Впоследствии я мог догадаться, что мемориальная доска с именем А. А. Виниуса была чем-то вроде грачиного гнезда английских аристократических парков. Там, как рассказывал Диккенс, очень дорожили грачиными гнёздами, как признаком древности парка, а здесь владельцы уральских заводов непрочь были щегольнуть один перед другим давностью своих заводов. Имя Виниуса было поставлено вовсе зря: по его приказу в 1702 году было произведено лишь правительственное обследование открытого арамильскими рудознатцами Гумёшевского рудника, постройка же завода началась уже при Геннине, в 1724 году.
Гораздо яснее, чем мемориальная доска, говорило о крепостной старине внутреннее оборудование медеплавильни.

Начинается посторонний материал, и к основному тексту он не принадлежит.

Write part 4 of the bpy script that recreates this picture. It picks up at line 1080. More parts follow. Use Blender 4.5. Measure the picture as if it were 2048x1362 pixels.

Особенно была заметна печь, в которой «томили» медь. Это был открытый сверху чугунный сосуд, в который с каждой стороны проходило по шесть тонких трубок-воздуходувок. Чтобы очистить медь от нежелательных примесей, её «дразнили»: посыпав угольной мелочью расплавленную массу и до предела усилив дутьё, совали сверху окоренный, но ещё достаточно сырой берёзовый кол. Берёзовый сок сейчас же вызывал бурное кипение, и печь начинала «плеваться», «спускать пену». Когда печь «проплюётся» и «медь упореет», массу разливали по изложницам, где она и остывала небольшими плитками по полпуда (около 10 килограммов) весом. Почему-то эти плитки назывались штыками. В таких штыках медь и продавалась из заводских магазинов или увозилась в б. Екатеринбург.
Берёзовый кол, как оказывается, был бессилен отделить драгоценные примеси меди, но «медной пеной» всё-таки интересовались. Взрослые приписывали ей целебные свойства, говорили, что она помогает при переломах, от грыжи и т. д. Ребятишки собирали остывшие металлические брызги — шарики в качестве игрушек и менового знака. Эти шарики «медной пены» потом сортировались по величине и даже по цвету. За «пузырёк» таких шариков давалось от 5 до 10 пар бабок. Выше всего ценились у ребят наиболее крупные шарики с беловатым оттенком. Говорили, что тут есть серебро, хотя это было неверно. Берёзовым колом, как оказывается, даже самый опытный мастер-практик мог «выдразнить» лишь такие мешавшие ковкости меди примеси, как кобальт, никель, висмут, мышьяковистые соединения, но не золото и серебро.